Gunpowder, by Joe Hill

I read a lot of horror in my early teens, when I was still dependent for reading material on the adults around me and the library. So that meant lots of James Herbert and Stephen King, and unfortunately some Shaun Hutson. Once I got to the point that I could buy more books for myself than I could possibly read, horror fell to the wayside – I’d enjoyed Herbert and King, but my favourites were Vance, Moorcock, Asimov, Farmer, Dick. More recently I do most of my reading at bedtime: not the best time to read horror.

Which is all by way of explanation for why this was the first book I’d read by Joe Hill. I’d taken Heart-Shaped Box and 20th Century Ghosts out from the library, but never got around to reading them.

But now science fiction fans can find out what all the fuss is about.

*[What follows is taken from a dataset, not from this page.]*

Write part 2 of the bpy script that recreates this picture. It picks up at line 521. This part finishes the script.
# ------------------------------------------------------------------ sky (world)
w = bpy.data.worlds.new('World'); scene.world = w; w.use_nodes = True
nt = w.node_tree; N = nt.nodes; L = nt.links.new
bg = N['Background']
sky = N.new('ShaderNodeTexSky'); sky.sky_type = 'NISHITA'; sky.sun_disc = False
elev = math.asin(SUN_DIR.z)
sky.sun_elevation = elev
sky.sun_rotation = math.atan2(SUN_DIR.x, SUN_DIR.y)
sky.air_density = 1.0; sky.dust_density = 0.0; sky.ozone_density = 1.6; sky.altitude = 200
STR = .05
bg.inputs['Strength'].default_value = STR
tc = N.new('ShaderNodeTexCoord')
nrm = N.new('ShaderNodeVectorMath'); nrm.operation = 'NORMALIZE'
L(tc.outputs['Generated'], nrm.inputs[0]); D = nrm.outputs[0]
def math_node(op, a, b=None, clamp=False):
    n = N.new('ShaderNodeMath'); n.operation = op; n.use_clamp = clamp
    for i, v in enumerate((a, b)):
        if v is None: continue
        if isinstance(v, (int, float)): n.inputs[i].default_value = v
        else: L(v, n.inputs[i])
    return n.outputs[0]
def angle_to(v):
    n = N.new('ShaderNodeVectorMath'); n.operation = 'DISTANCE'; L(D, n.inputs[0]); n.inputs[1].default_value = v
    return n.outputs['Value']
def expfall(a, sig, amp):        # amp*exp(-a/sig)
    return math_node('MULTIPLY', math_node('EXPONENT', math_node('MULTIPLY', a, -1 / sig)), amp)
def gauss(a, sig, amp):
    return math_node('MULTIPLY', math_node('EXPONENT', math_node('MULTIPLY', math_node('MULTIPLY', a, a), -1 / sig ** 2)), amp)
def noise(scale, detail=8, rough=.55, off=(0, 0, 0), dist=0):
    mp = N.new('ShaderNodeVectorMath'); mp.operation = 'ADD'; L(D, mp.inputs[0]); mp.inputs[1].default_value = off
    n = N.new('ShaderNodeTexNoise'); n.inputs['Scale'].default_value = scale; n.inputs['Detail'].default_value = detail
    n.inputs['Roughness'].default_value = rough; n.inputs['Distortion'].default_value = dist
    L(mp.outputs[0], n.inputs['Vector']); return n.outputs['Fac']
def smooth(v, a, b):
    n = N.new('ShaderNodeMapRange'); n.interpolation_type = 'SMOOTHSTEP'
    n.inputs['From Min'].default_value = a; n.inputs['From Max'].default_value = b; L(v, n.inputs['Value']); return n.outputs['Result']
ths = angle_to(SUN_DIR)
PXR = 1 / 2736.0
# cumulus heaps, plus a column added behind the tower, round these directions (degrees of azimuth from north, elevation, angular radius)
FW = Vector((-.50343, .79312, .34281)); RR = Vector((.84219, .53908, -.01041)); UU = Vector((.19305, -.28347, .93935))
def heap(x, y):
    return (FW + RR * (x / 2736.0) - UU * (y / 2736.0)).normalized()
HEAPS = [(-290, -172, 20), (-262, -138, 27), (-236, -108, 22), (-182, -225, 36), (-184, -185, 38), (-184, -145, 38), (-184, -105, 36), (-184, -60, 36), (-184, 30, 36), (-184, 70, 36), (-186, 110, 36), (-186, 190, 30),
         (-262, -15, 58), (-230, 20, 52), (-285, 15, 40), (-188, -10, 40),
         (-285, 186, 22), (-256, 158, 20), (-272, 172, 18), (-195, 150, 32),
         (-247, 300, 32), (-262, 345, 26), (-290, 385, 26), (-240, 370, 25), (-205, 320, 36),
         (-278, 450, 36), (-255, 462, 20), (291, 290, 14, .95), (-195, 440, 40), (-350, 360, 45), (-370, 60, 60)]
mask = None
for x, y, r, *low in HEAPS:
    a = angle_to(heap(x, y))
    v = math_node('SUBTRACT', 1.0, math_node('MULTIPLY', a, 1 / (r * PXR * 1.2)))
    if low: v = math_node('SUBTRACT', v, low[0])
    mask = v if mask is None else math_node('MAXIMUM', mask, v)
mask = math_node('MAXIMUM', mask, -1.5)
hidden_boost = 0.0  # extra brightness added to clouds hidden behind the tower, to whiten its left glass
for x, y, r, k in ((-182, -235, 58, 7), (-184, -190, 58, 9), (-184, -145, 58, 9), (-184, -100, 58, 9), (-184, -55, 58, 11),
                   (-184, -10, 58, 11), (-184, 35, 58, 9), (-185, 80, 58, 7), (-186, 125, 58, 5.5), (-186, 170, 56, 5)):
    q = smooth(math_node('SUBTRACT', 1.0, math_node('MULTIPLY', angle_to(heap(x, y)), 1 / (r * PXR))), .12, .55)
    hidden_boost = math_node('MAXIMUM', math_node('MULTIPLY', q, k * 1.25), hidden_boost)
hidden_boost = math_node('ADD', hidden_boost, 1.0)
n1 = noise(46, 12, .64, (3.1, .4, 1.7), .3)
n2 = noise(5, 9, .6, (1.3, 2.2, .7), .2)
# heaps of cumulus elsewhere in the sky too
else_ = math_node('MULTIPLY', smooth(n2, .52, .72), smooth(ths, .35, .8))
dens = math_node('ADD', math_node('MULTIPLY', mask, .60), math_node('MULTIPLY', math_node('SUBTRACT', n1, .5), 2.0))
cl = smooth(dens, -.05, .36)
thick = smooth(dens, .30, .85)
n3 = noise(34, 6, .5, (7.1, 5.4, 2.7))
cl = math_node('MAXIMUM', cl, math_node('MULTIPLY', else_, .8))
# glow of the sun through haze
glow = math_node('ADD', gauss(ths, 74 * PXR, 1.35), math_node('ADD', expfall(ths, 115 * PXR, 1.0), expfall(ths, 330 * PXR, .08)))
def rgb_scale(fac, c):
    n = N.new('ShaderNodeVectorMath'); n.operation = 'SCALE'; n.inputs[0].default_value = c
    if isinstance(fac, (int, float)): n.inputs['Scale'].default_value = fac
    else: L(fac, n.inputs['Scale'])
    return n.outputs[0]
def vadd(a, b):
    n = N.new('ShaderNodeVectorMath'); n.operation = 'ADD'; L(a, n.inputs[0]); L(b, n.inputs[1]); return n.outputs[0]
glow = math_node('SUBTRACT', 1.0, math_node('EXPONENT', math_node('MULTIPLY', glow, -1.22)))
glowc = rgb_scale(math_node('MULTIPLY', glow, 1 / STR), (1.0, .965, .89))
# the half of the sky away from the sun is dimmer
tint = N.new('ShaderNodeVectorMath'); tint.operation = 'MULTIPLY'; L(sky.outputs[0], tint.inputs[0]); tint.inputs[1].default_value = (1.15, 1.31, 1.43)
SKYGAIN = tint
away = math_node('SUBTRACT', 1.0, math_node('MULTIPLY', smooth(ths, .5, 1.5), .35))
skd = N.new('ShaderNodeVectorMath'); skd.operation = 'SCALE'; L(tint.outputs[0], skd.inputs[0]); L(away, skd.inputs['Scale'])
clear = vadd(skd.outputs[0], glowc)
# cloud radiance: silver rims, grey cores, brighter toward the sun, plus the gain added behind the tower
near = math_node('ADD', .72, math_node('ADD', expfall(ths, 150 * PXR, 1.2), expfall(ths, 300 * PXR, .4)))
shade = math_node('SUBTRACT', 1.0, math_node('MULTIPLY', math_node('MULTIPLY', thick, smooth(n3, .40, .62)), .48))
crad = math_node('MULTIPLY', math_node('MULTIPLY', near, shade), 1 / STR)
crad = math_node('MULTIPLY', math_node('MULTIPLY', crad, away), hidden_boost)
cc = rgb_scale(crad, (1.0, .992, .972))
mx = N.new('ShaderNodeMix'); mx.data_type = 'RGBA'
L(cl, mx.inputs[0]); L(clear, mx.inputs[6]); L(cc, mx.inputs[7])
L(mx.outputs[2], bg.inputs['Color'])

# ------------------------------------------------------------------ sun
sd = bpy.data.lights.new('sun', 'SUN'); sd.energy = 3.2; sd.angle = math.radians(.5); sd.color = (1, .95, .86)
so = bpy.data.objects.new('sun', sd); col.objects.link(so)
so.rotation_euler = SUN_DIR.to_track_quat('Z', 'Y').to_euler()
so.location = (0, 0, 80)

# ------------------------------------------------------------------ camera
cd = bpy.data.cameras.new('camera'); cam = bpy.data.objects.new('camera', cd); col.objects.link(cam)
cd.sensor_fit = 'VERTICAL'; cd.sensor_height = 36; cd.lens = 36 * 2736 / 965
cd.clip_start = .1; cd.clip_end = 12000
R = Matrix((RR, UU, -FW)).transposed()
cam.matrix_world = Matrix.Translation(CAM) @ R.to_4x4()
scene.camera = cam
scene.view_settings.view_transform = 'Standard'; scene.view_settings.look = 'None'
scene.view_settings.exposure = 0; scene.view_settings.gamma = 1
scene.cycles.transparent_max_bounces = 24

This superb novella took hold of my attention from the very first page and never released it. If I didn’t read it in a single sitting, I’ve no memory of what else I was doing that day! It’s a familiar scenario – gifted kids and the military that wants to exploit them – but the writing is so wonderful, the character touches so exquisite, the narrative so brilliantly focused.

The story starts out small – the relationships between the boys and their handler/mother – but opens out to so much more. I won’t say what, because it should all come as a surprise – but it’s all cool stuff. It’s tragic, moving, epic and glorious, and all in a mere eighty pages.

It may still take me a while to read Joe Hill’s horror works, but if he continues to write science fiction he’ll very quickly become one of my favourite authors. If Stephen King had been an out-and-out science fiction writer, would he have been writing sf as wonderful as this for the last twenty years? It doesn’t bear thinking about… Let’s just hope Joe Hill produces more in this line over the next twenty years.

Gunpowder, Joe Hill, PS Publishing, hb, 88pp.